The house is at the corner of Merriman and East Robinson, and down the street there is the large, well-kept Exchange Park with its sports facilities.
Driscoll continues driving. He steers into the roadway at Parkside. The school has been converted into a middle school. Once it was a high school sports powerhouse.
"Tony went here in '69, '70 and '71 and graduated here in '72," Driscoll said.
Dungy became quarterback as a sophomore. The senior holdover quarterback went down injured in preseason practice. Driscoll entrusted the position to a 15-year-old. Before Dungy's junior season, he installed the veer offense, adapted from the University of Houston. It was to exploit his ability to run as well as pass. The system worked.
"His vocabulary is unbelievable," Driscoll said. "He could talk with the most intelligent people at Parkside High School and did quite often, teachers . . . then he could talk to the kids on the street, talk at that level, and make everybody feel comfortable. I don't know what his IQ is, but I'll bet you it's close to 200.
"He had a sense of humor, particularly with his peers. When he talked with me and others, he was serious. He had a tremendous desire for knowledge in all areas. He could have been a businessman. He could have been a lawyer, a doctor."
Even tempered
Tony Dungy of the Buccaneers is a mixture, like everyone else, of breeding and environment.
His father Wilbur holds three university degrees.
His mother Cleomae taught English and speech at Jackson High for many years. For a while, she also coached the Jackson High cheerleading squad.
It was a case of torn emotions when the archrivals, Parkside and Jackson, competed with Tony Dungy on the football field or the basketball court.
Tony was the second of four children. His three siblings grew up to become health-care professionals. Sherrilyn is a nurse. Lauren is a doctor, and her twin brother Linden is a dentist.
According to Dr. Dungy, young Tony seldom needed to be disciplined, seldom fought with other youths, seldom was boisterous.
"Yes," he said when asked if he ever spanked Tony. "I didn't do it very often, but I just did it for effect."
The father can hardly remember the son losing his temper.
"Just once. He was about 8 or 9. And there were some kids in the back yard, and he got mad at someone.
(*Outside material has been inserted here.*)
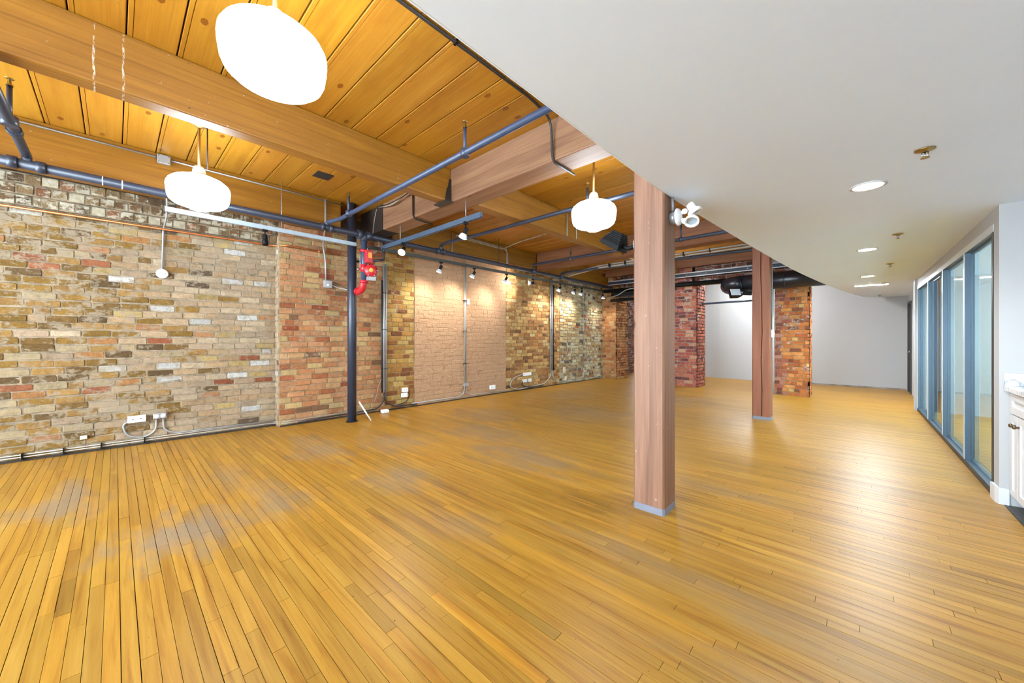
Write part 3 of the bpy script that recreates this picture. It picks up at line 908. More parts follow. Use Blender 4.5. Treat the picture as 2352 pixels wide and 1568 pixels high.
branch('blue grey sprinkler branch pipe passing behind the third pendant lamp', [(PX, 4.30, PZ), (PX, 4.30, 3.19), (-5.66, 4.25, 3.20), (-4.8, 4.25, 3.175), (-3.0, 4.25, 3.165), (-1.0, 4.25, 3.13)], 0.03, 'pipe', [(-2.58, 4.25, 3.16, 3.44)])
branch('scuffed blue sprinkler branch pipe in front of the reddish girder', [(PX, 7.12, PZ), (PX, 7.12, 3.17), (-5.70, 6.9, 3.175), (-3.8, 6.85, 3.16), (-0.9, 6.85, 3.15)], 0.03, 'pipe', [(-4.60, 6.87, 3.17, 3.36), (-2.25, 6.85, 3.155, 3.5)])
branch('thick dark sprinkler branch pipe at the left edge of the picture', [(PX, -0.585, PZ), (PX, -0.585, 3.165), (-5.75, -0.585, 3.165), (-2.5, -0.585, 3.160)], 0.034, 'pipe', [(-5.02, -0.585, 3.165, 3.5)], [((-5.28, -0.585, 3.165), (-5.20, -0.585, 3.165))])
pipe('sprinkler_branch', 'blue pipe running behind the reddish girder towards the far column', 'pipe', [(PX, 8.32, PZ - 0.02), (PX, 8.32, 3.16), (-5.7, 8.25, 3.165), (-1.0, 8.2, 3.06)], 0.03, 'pipe', [((-2.5, 8.225, 3.092), (-2.42, 8.224, 3.09), 0.042)])
# riser and its red valve set
rs = empty('riser_pipe', (-6.17, 2.70, 0), 'tall dark blue riser pipe standing on the floor by the pilaster', 'pipe')
MB().tube([(-6.17, 2.70, 0), (-6.17, 2.70, CEIL)], 0.07, 20).build('pipe_run', 'pipe', rs)
MB().lathe([(0.072, 0.0), (0.092, 0.0), (0.092, 0.01), (0.072, 0.012)], (-6.17, 2.70, 0), (0, 0, 1), 20).build('floor_collar', 'black', rs)
vs_ = empty('valve_assembly', (PX, 2.78, 2.2), 'red flow valve assembly hanging from the sprinkler main', 'valve')
VY = 2.77
MB().tube([(PX, VY, PZ - 0.02), (PX, VY, 2.30)], 0.045, 16).build('drop_pipe', 'pipe_light', vs_)
MB().tube([(PX, VY, PZ - 0.10), (PX, VY, PZ + 0.03)], 0.062, 16).build('tee', 'pipe', vs_)
el = arc((PX - 0.13, VY - 0.01, 2.31), 0.13, 0, -math.pi / 2, (1, 0, 0), (0, 0, 1), 8)
MB().tube(el + [Vector((-6.10, VY - 0.01, 2.18))], 0.055, 16).build('elbow', 'red', vs_)
MB().tube([(PX, VY, 2.30), (PX, VY, 2.345)], 0.066, 16).build('lower_flange', 'red', vs_)
MB().tube([(-6.10, VY - 0.01, 2.18), (-6.06, VY - 0.01, 2.18)], 0.066, 16).build('riser_flange', 'red', vs_)
MB().tube([(PX, VY, 2.80), (PX, VY, 2.845)], 0.062, 16).build('saddle_clamp', 'red', vs_)
b = bx(PX + 0.0, PX + 0.115, VY - 0.01, VY + 0.10, 2.62, 2.83, bev=0.01).build('switch_box', 'red', vs_)
bx(PX + 0.116, PX + 0.119, VY + 0.02, VY + 0.08, 2.70, 2.79).build('sticker', 'orange', b)
MB().tube([(PX + 0.0, VY, 2.60), (PX + 0.0, VY, 2.48)], 0.056, 16).build('valve_body', 'red', vs_)
g = MB().lathe([(0, -0.05), (0.09, -0.05), (0.105, -0.035), (0.105, 0.02), (0.085, 0.045), (0, 0.05)], (PX + 0.10, VY + 0.07, 2.50), (1, -0.35, 0), 24).build('gear_operator', 'red', vs_)
MB().lathe([(0, 0.05), (0.035, 0.05), (0.035, 0.065), (0.02, 0.07), (0, 0.07)], (PX + 0.10, VY + 0.07, 2.50), (1, -0.35, 0), 12).build('indicator', 'orange', g)
for k in range(6):
    a = k * math.pi / 3
    p = Vector((PX + 0.10, VY + 0.07, 2.50)) + Vector((0.33, 0.94, 0)) * (0.095 * math.cos(a)) + Vector((0, 0, 1)) * (0.095 * math.sin(a))
    MB().tube([p + Vector((-0.02, 0.007, 0)), p + Vector((0.055, -0.019, 0))], 0.009, 8).build('bolt', 'chrome', g)
bx(PX + 0.06, PX + 0.15, VY + 0.01, VY + 0.13, 2.335, 2.395).build('tag_plate', 'steel', vs_)
MB().lathe([(0, 0), (0.02, 0.004), (0.024, 0.03), (0.012, 0.04), (0, 0.042)], (PX - 0.02, VY - 0.07, 2.52), (0.2, -1, 0), 10).build('test_cock', 'chrome', vs_)
MB().tube([(PX - 0.04, VY - 0.04, 2.52), (PX - 0.04, VY - 0.05, 2.74)], 0.008, 8).build('bypass_tube', 'steel', vs_)
pipe('copper_pipe', 'thin copper pipe running along the yellow brick wall', 'pipe', [(-6.90, -1.7, 2.862), (-6.74, 1.70, 2.862), (-6.56, 1.85, 2.862), (-6.56, 2.66, 2.84)], 0.014, 'copper', [((-6.56, 2.30, 2.85), (-6.56, 2.36, 2.85), 0.02)], 10, 0.05)
pipe('drain_pipe', 'short black iron pipe with a brass valve behind the red box', 'pipe', [(PX, 3.12, PZ - 0.02), (PX, 3.12, 2.74), (-6.2, 2.98, 2.72), (-6.3, 2.74, 2.72)], 0.02, 'pipe_dark', [((PX, 3.12, 2.86), (PX, 3.12, 2.93), 0.03)], 10, 0.03)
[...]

His voice was elevated. He wasn't screaming. That's as mad as I've ever seen him and only that once."
Dr. Dungy said Tony started football at 6. By age 8, he was playing on a team of 13-year-olds. At 14, as the quarterback at Frost Junior High, Tony got his picture in Sports Illustrated's Faces In The Crowd section.
And by 15, he was the starting quarterback as a Parkside sophomore.
"Tony's so intense, he came in in the summertime between his junior and senior year and he took every film we had and he went over every play we ran and checked out every defense so that his senior year we would be successful," Driscoll said.
"He knew every play on the film from memory. His senior year we were 8 and 1 . . .
"He batted almost .500 in baseball. Three years that Tony and his group went to Parkside, there was a potential for nine (league) championships. They wound up winning eight out of nine. That would be football, basketball and baseball."
Handling situations
The leadership traits that Tony Dungy displays as coach of the Buccaneers were evident quite young. One day, there was noise at the Dungy house in Jackson.
"It wasn't a fight," his father said. "I was in the living room doing some schoolwork. They were upstairs. I guess one of the roughnecks from their neighborhood, but he was part of their group. Tony ushered him down and said he had to leave. He didn't raise his voice, and the fellow said, `Can I come back tomorrow?' Tony said, `Tomorrow's another day, but tonight you have to go.' . . . It was taken care of in good fashion, and I felt I didn't need to get involved.'
"I told that story to a reporter who was wondering how somebody could get cooperation from team members. He didn't raise his voice or create a commotion.
"Tony was always able to handle those situations, even from elementary school age."